In WRE design, safety may also appear as redundancy. A pump station may need firm capacity with the largest pump out of service. A water system may need storage for equalization plus fire demand plus emergency reserve. A channel may need freeboard above computed normal depth. These are not always called safety factors, but they serve the same purpose: protecting performance when conditions vary.
Reasonableness Checks
- Units: A detention time answer in minutes should not be compared to a criterion in hours without conversion.
- Direction: Increasing basin area should reduce surface overflow rate; increasing concentration should increase mass loading.
- Limits: Pump efficiency cannot exceed 100 percent, negative required storage is not a design volume, and a blended concentration should not exceed all influent concentrations without added mass.

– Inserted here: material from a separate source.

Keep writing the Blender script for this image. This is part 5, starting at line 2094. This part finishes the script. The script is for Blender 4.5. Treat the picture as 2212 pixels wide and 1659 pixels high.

- Scale: A municipal flow of 2 MGD is about 3.1 cfs, not hundreds of cfs.
- Basis: A design standard supplied in the exam controls even if another source uses a different office rule.
Example Design Check
A pump station has three pumps rated at 1,400 gpm each. Peak design flow is 2,500 gpm, and the required firm capacity is peak flow with the largest pump out of service. Firm capacity is the two remaining pumps: 2 x 1,400 = 2,800 gpm. The station passes with a 300 gpm margin and a capacity ratio of 2,800 / 2,500 = 1.12. The total installed capacity of 4,200 gpm is not the governing check because the redundancy condition removes one pump.
PE WRE Trap Pattern
Attractive wrong answers often use average flow for a peak design check, compare total installed capacity to firm-capacity demand, ignore freeboard, or apply a factor of safety to the wrong side of the equation. Write the pass/fail inequality before calculating.
A lift station has four identical pumps rated at 900 gpm each. The design criterion requires firm capacity with the largest pump out of service. If peak wet-weather flow is 2,500 gpm, what is the correct conclusion?
A basin has an active volume of 0.45 MG and treats a maximum-day flow of 1.8 MGD. A design criterion requires at least 5.0 hours of detention time at maximum-day flow. Does the basin meet the criterion?